The meteor broke up about 20 miles over the Earth, causing a shower of space rocks perhaps 1-2 ounces in size.

"Material falling was picked up by a Doppler weather radar," Cooke said, adding that meteorites could be spread over 2½ miles in Livingston County's Hamburg Township. A map compiled by NASA shows most of the debris came down along M-36.

If they land on your property, they're yours to keep. Meteorites are safe to touch, radioactivity isn't a big concern, and they cool off on their way down. 

"You can pick up a meteorite right after it lands," Cooke said. "Meteorites are not smoking hunks of rock." 

They may look like Earth's rocks, but with signs of burning. If you think you've found one, you can use this self-test checklist and perhaps submit it for testing at one of these locations

What if you find it on state land?

The general area where the largest pieces fell encompasses plenty of state land, including the state-run Brighton Recreation Area.
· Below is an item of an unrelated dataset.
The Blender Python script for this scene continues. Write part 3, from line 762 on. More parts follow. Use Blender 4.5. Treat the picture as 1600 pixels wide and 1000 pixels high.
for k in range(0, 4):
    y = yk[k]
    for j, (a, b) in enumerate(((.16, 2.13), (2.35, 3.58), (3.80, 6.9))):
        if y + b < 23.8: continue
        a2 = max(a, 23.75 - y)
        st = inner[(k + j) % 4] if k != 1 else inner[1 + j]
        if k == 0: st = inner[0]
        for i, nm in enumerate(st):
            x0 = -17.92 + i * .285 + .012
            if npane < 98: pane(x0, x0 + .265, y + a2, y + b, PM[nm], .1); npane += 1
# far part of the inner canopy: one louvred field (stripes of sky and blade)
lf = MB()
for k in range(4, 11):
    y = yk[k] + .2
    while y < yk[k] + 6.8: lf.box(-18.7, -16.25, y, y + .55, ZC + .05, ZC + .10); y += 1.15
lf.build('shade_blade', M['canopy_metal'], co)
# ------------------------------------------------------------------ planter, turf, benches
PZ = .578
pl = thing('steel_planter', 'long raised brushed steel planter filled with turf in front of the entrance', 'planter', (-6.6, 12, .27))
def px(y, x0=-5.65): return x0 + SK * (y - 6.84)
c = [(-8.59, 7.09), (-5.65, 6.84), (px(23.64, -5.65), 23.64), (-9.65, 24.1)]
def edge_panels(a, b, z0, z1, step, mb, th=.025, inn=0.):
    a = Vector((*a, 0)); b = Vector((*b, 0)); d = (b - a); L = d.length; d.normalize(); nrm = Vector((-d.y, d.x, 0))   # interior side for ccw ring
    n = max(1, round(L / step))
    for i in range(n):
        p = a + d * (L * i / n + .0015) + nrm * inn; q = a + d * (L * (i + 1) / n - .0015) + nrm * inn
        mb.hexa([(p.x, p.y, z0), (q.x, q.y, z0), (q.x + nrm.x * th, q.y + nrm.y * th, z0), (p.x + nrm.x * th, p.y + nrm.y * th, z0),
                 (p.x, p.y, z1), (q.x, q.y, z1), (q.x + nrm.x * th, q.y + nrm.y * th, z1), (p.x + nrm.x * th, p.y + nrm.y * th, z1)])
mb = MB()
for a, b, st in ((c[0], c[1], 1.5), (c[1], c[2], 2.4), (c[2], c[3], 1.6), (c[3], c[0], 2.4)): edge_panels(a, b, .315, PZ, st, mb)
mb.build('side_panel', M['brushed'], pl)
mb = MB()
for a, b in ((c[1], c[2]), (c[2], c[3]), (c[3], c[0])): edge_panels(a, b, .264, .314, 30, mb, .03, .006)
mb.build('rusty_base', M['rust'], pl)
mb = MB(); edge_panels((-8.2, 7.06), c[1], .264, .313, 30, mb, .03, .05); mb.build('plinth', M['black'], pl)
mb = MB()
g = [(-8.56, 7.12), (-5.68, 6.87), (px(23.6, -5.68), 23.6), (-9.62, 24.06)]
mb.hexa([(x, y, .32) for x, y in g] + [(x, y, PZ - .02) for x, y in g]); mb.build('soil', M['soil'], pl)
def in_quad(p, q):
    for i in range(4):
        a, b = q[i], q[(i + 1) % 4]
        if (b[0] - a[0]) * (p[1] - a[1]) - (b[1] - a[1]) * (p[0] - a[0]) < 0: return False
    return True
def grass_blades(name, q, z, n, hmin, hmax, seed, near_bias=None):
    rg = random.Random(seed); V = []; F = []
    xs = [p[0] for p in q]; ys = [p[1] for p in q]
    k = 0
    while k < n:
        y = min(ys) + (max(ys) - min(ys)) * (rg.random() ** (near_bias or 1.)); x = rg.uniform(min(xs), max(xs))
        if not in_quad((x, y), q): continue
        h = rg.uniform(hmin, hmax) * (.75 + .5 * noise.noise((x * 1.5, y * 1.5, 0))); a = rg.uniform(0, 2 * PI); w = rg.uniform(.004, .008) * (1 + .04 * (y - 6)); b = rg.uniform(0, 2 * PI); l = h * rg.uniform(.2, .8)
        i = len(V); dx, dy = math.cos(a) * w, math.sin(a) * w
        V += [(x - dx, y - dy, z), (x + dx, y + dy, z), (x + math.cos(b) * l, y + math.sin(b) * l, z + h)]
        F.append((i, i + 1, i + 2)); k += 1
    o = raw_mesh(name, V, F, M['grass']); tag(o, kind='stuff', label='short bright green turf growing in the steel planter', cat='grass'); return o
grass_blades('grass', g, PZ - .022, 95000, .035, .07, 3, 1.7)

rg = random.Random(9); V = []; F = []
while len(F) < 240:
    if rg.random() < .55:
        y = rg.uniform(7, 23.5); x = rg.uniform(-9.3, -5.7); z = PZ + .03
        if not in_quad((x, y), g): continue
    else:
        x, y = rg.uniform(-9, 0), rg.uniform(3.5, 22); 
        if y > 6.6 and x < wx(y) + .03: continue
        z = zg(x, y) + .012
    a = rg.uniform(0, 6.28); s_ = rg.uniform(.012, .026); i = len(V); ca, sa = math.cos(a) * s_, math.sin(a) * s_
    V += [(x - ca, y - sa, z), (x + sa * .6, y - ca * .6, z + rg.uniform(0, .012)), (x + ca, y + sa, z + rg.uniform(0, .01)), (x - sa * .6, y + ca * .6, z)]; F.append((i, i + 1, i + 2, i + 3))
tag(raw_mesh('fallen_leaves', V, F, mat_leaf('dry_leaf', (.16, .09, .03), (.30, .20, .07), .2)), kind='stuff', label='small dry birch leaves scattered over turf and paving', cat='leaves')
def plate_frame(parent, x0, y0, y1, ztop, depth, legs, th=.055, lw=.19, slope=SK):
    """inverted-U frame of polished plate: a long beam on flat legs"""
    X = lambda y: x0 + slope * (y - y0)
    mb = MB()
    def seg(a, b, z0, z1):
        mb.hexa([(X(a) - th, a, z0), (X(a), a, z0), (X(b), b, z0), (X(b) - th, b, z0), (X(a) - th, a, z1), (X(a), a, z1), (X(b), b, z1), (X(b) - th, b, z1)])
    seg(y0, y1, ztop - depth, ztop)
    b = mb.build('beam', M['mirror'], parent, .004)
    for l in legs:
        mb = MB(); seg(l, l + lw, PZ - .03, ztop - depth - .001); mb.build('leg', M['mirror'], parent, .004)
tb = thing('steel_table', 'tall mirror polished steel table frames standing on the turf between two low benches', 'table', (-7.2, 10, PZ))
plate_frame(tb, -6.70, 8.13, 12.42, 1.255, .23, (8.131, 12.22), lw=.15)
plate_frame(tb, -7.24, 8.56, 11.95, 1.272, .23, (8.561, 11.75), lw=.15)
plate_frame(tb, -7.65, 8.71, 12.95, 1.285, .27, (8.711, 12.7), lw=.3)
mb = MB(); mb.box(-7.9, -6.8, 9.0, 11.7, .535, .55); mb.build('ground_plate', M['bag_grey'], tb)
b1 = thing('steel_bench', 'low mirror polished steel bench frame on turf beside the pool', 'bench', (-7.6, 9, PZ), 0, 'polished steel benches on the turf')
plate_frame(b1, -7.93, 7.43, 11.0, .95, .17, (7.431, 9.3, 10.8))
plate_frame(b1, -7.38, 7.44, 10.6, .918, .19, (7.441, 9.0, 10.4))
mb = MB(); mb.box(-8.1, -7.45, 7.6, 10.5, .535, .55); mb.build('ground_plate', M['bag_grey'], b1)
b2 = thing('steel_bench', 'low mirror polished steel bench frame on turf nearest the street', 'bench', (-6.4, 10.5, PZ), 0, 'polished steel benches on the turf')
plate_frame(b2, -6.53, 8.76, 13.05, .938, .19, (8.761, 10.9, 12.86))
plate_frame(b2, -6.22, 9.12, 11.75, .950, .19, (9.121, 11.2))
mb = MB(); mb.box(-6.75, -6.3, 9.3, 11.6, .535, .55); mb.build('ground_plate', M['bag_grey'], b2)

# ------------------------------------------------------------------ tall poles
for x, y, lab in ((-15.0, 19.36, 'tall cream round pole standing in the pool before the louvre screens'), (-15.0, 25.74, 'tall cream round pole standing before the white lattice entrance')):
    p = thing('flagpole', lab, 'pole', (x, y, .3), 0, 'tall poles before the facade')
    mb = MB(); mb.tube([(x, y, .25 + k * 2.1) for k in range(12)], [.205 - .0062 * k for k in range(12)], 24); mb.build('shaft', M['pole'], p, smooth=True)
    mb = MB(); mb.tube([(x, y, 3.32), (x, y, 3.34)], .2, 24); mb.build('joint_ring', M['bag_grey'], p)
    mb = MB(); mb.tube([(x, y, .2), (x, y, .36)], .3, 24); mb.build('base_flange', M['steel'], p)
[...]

So, if you find a meteorite on state land, can you keep it?

It depends on how big it is and what you plan to do with it, said Michigan Department of Natural Resources spokesman Ed Golder.
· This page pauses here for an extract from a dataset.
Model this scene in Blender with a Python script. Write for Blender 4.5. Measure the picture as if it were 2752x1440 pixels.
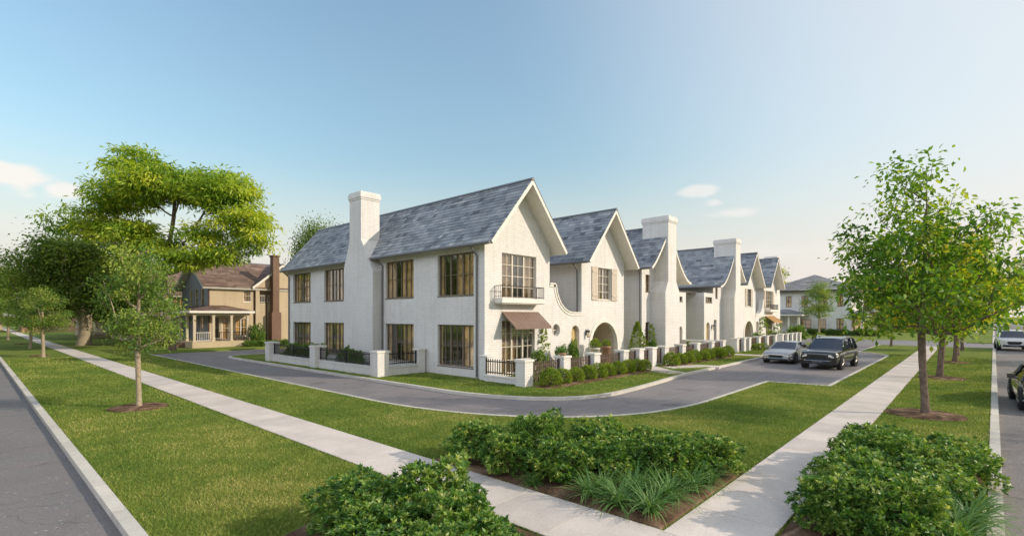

“Although there is no public land regulation that applies directly to meteorites, another rule applicable to state-managed public land would apply in this case,” he said. “That rule prohibits the removal ‘from state-owned land more than the aggregate total weight of 25 pounds, per individual per year, of any rock, mineral specimen (exclusive of any gold bearing material), or invertebrate fossil for individual or non-commercial hobby use.’”

With a 1-pound meteorite potentially worth up to $1 million, there’s more bad news if you found it on state land. The State of Michigan prohibits commercialization of materials taken from public land without a permit to do so, Golder said. “So it would be illegal to sell anything taken from state-managed public land,” he said.
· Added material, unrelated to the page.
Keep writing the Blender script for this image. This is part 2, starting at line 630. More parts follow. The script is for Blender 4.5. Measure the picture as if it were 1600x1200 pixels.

“Finally, we would hope that citizens would alert us to any item on public land that is of cultural or scientific significance, so those items can be shared with the broader public,” Golder said.

Does my homeowner's insurance cover meteors?

So a meteorite comes crashing through the roof of your home or business. Are you covered?

Yes, says the the Insurance Alliance of Michigan,
 
The trade groups says falling objects, including satellites, asteroids, meteors and space debris, are covered under standard homeowners and business insurance policies. There is coverage for the damage the falling object causes to the structure of the home or business, as well as to property or belongings damaged within the building, the group said in a news release.

Not Michigan's first report in past year

According to hundreds of eyewitness reports and as evidenced by surveillance cams, a massive, blue-green fireball shot through the Midwestern night sky Feb. 5, 2017, and was projected to have landed in northern Lake Michigan.

The American Meteor Society at the time received more than 200 reports from witnesses in Wisconsin, Illinois, Michigan, Indiana, Minnesota, Iowa, Ohio and even New York. 

Was it prophesied?

A Downriver minister did predict it just a couple of weeks ago.

"I had a dream that a meteor was coming to the Great Lakes and it was gonna hit Michigan," pastor Rick Satterfield, 59, with I Am Church, said in a video dated Dec. 31, 2017. "It would cause Ohio and Canada to feel the impact of it."